──────── Entries shown

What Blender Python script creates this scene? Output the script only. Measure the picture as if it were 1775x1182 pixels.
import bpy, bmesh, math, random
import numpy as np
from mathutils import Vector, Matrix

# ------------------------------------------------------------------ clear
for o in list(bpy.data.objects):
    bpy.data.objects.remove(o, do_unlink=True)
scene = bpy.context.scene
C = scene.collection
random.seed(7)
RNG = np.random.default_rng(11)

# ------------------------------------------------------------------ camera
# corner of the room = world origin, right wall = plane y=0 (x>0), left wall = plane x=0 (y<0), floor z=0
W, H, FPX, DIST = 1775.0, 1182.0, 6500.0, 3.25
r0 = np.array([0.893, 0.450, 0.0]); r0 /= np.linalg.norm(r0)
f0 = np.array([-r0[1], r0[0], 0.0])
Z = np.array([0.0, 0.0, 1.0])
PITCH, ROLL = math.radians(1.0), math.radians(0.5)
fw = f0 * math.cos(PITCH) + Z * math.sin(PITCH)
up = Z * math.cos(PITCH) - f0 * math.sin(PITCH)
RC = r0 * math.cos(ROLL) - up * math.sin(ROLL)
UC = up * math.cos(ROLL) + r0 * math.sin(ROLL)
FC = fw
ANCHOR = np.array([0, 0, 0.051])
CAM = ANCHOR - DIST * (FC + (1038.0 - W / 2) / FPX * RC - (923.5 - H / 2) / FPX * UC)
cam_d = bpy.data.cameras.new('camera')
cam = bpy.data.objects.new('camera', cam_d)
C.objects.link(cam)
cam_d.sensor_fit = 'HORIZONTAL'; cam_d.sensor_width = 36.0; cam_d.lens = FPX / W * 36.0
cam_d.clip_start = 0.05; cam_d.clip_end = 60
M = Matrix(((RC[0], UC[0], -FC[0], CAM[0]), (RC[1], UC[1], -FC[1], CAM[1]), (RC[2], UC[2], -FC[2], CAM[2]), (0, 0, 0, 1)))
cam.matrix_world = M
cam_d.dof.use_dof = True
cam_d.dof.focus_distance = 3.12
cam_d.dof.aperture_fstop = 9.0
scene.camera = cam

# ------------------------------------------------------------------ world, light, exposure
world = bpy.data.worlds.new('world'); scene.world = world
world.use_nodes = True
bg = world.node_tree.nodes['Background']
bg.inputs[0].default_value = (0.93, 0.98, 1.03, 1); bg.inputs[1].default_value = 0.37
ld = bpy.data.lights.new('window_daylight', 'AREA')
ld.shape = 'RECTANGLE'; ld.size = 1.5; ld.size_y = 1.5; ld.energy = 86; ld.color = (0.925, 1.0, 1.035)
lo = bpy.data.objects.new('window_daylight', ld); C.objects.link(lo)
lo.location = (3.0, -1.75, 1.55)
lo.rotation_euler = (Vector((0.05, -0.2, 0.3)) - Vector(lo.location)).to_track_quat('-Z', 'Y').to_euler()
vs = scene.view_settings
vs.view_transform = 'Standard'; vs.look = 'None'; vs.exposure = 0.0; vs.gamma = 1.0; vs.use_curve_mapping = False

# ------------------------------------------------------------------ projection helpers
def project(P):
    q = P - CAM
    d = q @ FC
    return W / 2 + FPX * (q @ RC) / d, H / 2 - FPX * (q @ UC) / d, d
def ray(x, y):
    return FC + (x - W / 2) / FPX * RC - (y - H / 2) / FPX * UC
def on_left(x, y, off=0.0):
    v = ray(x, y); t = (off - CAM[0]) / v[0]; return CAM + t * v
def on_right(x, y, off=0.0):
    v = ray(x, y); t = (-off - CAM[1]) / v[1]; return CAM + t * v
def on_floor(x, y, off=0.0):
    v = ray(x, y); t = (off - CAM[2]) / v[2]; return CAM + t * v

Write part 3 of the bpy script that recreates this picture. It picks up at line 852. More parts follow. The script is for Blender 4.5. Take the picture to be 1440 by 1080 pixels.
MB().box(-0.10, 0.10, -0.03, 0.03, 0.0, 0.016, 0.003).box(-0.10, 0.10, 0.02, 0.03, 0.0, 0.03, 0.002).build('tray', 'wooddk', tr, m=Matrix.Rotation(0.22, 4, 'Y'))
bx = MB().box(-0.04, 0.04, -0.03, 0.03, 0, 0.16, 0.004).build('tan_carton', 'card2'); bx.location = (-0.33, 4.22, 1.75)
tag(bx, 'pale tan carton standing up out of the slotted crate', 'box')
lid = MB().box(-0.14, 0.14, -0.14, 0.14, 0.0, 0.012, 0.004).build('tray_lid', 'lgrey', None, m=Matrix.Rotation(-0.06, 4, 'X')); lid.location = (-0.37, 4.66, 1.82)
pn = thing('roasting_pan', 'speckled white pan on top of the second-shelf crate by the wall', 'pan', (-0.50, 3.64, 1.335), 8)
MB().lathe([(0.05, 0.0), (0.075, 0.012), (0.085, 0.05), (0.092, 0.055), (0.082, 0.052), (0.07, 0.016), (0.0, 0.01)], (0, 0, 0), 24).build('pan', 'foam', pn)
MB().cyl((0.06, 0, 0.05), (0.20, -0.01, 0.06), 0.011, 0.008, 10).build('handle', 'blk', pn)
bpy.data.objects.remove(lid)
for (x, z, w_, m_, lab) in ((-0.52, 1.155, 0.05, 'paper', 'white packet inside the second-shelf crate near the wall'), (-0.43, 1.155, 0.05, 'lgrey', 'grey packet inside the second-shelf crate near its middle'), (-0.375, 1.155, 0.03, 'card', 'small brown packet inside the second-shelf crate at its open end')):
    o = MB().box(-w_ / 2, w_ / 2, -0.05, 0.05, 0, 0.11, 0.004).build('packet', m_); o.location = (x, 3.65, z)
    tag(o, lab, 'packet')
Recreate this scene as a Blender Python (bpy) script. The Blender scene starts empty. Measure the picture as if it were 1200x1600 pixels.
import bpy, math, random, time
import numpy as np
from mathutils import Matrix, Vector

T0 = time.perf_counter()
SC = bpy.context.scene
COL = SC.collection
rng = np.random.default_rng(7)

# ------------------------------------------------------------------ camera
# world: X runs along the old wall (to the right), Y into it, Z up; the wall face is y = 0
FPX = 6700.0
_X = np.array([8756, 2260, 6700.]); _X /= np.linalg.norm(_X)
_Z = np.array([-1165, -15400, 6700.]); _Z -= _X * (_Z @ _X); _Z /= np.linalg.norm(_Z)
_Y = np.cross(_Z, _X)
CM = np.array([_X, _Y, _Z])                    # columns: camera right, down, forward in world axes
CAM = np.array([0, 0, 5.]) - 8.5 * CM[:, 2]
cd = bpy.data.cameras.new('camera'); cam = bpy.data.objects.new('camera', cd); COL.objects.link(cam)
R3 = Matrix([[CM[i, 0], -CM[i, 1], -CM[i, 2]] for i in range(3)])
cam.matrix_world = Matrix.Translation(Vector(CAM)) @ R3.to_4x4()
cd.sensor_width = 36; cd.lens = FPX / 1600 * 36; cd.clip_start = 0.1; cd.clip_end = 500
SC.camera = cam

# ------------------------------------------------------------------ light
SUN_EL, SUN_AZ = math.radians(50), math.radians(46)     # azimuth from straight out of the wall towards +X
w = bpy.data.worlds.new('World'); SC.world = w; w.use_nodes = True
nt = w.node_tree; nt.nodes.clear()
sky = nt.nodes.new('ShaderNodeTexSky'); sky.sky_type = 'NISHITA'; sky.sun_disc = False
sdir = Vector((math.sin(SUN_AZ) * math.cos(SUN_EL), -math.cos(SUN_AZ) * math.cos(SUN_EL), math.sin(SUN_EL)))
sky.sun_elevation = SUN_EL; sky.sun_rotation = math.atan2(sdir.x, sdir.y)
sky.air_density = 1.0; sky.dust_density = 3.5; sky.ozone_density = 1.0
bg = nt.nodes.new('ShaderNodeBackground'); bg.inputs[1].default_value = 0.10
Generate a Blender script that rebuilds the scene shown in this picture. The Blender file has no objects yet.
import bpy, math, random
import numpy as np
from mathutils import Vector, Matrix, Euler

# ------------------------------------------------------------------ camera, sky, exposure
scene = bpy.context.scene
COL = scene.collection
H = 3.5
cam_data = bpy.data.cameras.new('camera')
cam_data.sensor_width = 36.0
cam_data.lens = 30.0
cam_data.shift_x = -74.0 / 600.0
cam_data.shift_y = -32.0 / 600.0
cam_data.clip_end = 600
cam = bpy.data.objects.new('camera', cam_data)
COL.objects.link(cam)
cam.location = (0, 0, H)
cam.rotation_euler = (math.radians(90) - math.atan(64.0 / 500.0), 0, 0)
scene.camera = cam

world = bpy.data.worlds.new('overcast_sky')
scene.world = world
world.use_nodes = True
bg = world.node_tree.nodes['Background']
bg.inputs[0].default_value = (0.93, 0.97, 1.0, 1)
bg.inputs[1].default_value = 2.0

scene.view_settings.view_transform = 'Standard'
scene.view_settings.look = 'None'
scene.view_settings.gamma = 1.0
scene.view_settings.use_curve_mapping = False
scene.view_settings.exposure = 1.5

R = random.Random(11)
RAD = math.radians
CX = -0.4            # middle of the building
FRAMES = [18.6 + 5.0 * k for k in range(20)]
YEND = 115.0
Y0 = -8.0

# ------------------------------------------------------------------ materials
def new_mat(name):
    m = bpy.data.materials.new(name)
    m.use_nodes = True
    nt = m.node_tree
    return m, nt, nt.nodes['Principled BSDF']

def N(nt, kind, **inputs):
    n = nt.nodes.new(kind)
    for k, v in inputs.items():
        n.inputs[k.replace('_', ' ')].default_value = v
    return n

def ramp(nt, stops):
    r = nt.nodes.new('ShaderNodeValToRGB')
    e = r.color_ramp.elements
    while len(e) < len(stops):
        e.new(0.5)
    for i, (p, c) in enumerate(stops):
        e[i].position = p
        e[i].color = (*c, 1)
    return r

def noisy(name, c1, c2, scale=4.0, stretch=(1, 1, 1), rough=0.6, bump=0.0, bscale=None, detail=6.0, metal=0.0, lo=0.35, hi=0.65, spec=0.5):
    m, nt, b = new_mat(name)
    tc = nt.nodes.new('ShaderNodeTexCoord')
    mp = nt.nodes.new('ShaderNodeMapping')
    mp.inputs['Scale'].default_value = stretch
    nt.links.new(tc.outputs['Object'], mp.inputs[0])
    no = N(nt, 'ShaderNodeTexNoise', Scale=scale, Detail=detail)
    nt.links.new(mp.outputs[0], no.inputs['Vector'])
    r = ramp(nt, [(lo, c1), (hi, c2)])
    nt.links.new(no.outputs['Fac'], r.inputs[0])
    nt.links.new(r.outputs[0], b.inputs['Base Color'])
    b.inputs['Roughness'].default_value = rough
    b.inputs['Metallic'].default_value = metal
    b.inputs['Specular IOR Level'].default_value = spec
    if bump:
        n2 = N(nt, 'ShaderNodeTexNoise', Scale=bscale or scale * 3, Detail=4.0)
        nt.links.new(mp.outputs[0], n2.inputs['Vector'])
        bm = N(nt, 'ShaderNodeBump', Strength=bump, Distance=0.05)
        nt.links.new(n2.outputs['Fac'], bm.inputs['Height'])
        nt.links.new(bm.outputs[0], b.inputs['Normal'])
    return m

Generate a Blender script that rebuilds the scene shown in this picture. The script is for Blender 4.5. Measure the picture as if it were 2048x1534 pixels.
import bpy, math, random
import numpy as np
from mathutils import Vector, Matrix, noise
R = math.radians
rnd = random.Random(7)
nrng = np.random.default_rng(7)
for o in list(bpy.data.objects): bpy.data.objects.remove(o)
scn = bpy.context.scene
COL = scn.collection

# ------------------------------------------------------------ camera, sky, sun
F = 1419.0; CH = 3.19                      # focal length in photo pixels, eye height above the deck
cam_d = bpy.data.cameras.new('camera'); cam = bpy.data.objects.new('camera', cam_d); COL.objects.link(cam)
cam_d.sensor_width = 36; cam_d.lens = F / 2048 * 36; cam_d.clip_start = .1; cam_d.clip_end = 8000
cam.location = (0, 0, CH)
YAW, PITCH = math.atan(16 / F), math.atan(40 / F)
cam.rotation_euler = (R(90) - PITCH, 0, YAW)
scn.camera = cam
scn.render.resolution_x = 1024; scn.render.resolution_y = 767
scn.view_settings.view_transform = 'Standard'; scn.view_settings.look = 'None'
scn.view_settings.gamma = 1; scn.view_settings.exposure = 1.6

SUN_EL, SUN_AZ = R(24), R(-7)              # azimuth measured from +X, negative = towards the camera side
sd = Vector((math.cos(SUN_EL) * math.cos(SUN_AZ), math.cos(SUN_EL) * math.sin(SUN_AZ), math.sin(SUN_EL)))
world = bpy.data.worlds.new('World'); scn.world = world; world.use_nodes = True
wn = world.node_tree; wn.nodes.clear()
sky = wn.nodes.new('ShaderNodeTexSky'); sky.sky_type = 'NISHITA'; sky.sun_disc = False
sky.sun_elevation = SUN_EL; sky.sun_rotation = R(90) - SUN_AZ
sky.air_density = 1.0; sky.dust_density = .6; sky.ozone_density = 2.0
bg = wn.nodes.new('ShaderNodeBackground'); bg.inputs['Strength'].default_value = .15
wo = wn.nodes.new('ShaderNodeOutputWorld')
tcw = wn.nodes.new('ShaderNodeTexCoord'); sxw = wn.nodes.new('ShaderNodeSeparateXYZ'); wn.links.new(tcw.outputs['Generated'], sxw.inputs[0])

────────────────

### What the exercise asks
Give the lines again, exactly as they stand, from the beginning of the data through the line with "RNG = np.random.default_rng(11)".

### Answer to the task
What Blender Python script creates this scene? Output the script only. Measure the picture as if it were 1775x1182 pixels.
import bpy, bmesh, math, random
import numpy as np
from mathutils import Vector, Matrix

# ------------------------------------------------------------------ clear
for o in list(bpy.data.objects):
    bpy.data.objects.remove(o, do_unlink=True)
scene = bpy.context.scene
C = scene.collection
random.seed(7)
RNG = np.random.default_rng(11)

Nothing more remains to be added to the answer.